• _What you will do_
Scan the listing below. Report each line that includes "scene".

• _Given material_

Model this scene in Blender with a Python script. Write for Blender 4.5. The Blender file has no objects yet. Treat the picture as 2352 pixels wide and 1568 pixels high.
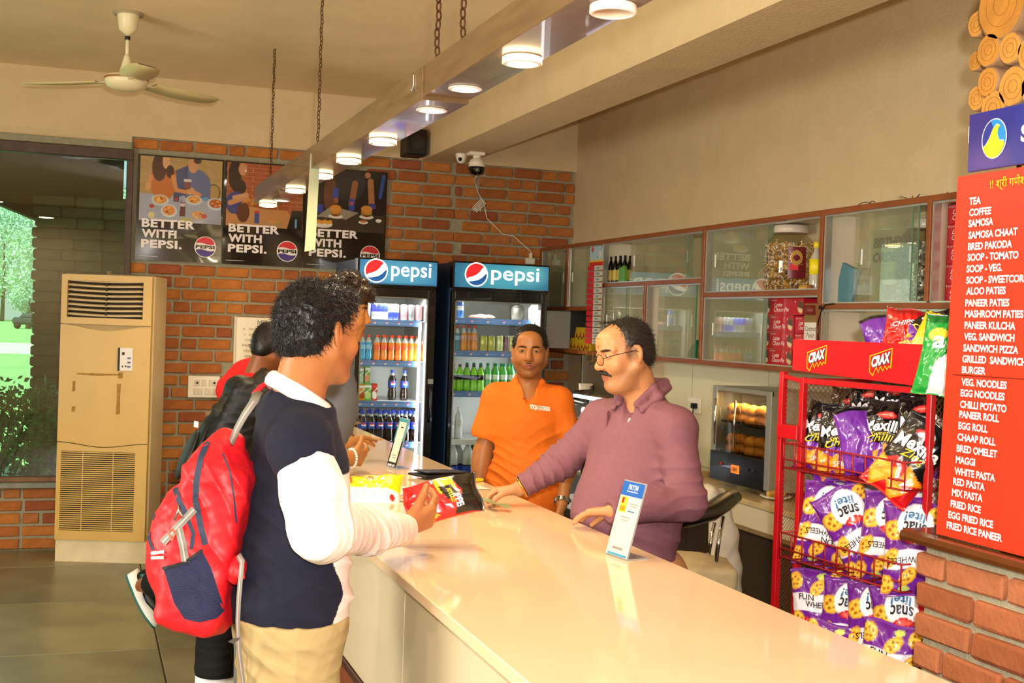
import bpy, math, random
import numpy as np
from mathutils import Vector, Matrix
random.seed(7); np.random.seed(7)
SC=bpy.context.scene; COL=SC.collection
# ------------------------------------------------------------------ camera
F=2800.; CX,CY=1176.,784.; EYE=1.75
ROLL=.035; PIT=math.atan(37.5/F); YAW=math.atan(986/F)
def _basis():
    cy,sy,cp,sp,c,s=math.cos(YAW),math.sin(YAW),math.cos(PIT),math.sin(PIT),math.cos(ROLL),math.sin(ROLL)
    R=Vector((cy,-sy,0)); Fh=Vector((sy,cy,0)); Up=Vector((0,0,1))
    fw=Fh*cp-Up*sp; up=Fh*sp+Up*cp
    right=R*c+up*s; upp=up*c-R*s
    return right,upp,fw
_r,_u,_f=_basis()
cam_d=bpy.data.cameras.new('camera'); cam=bpy.data.objects.new('camera',cam_d); COL.objects.link(cam)
cam_d.sensor_width=36; cam_d.lens=36*F/2352; cam_d.clip_start=.05; cam_d.clip_end=200
M3=Matrix((_r,_u,-_f)).transposed(); cam.matrix_world=Matrix.Translation((0,0,EYE))@M3.to_4x4()
SC.camera=cam
# ------------------------------------------------------------------ view, world, lights
vs=SC.view_settings; vs.view_transform='Standard'; vs.look='None'; vs.gamma=1; vs.use_curve_mapping=False; vs.exposure=0.15
W=bpy.data.worlds.new('sky'); SC.world=W; W.use_nodes=True; nt=W.node_tree
bg=nt.nodes['Background']; sk=nt.nodes.new('ShaderNodeTexSky'); sk.sky_type='HOSEK_WILKIE'; sk.sun_direction=(-.5,.45,.75); sk.turbidity=5
nt.links.new(sk.outputs[0],bg.inputs[0]); bg.inputs[1].default_value=5.0
def light(name,kind,loc,power,color=(1,1,1),size=.1,target=None,size_y=None,spot=None):
    d=bpy.data.lights.new(name,kind); d.energy=power; d.color=color
    if kind=='AREA':
        d.size=size
        if size_y: d.shape='RECTANGLE'; d.size_y=size_y
        elif kind=='AREA': d.shape='DISK'
    elif kind in('POINT','SPOT'): d.shadow_soft_size=size
    if spot: d.spot_size=math.radians(spot); d.spot_blend=.5
    o=bpy.data.objects.new(name,d); o.location=loc; COL.objects.link(o)
    if target is not None: o.rotation_euler=(Vector(target)-Vector(loc)).to_track_quat('-Z','Y').to_euler()
    return o
light('camera_flash','SPOT',(.07,-.02,1.88),FLASH:=500,(1,.97,.93),.03,(2.0,5.5,1.62),spot=95)
light('room_fill_left','AREA',(-3.9,3.5,1.7),210,(1,.97,.88),2.6,(0,3.5,1.2),size_y=1.8)  # unseen fill light added to brighten the room from the left
for _x,_y in((-2.4,-1.6),(-.6,-2.0),(1.8,-1.8),(-2.6,1.6),(-1.2,.6),(2.6,.6)): light('ceiling_lamp_behind','AREA',(_x,_y,3.2),58,(1,.86,.64),.22)
sun=light('sun','SUN',(0,20,20),9,(1,.97,.9)); sun.rotation_euler=(Vector((.35,.6,-.8))).to_track_quat('-Z','Y').to_euler(); sun.data.angle=.01
# ------------------------------------------------------------------ rays (pixel -> point at a real plane)
def ray(px,py): return _f+_r*((px-CX)/F)-_u*((py-CY)/F)
def onx(px,py,x): d=ray(px,py); return d*(x/d.x)+Vector((0,0,EYE))
def ony(px,py,y): d=ray(px,py); return d*(y/d.y)+Vector((0,0,EYE))
def onz(px,py,z): d=ray(px,py); return d*((z-EYE)/d.z)+Vector((0,0,EYE))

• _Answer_
Model this scene in Blender with a Python script. Write for Blender 4.5. The Blender file has no objects yet. Treat the picture as 2352 pixels wide and 1568 pixels high.
SC=bpy.context.scene; COL=SC.collection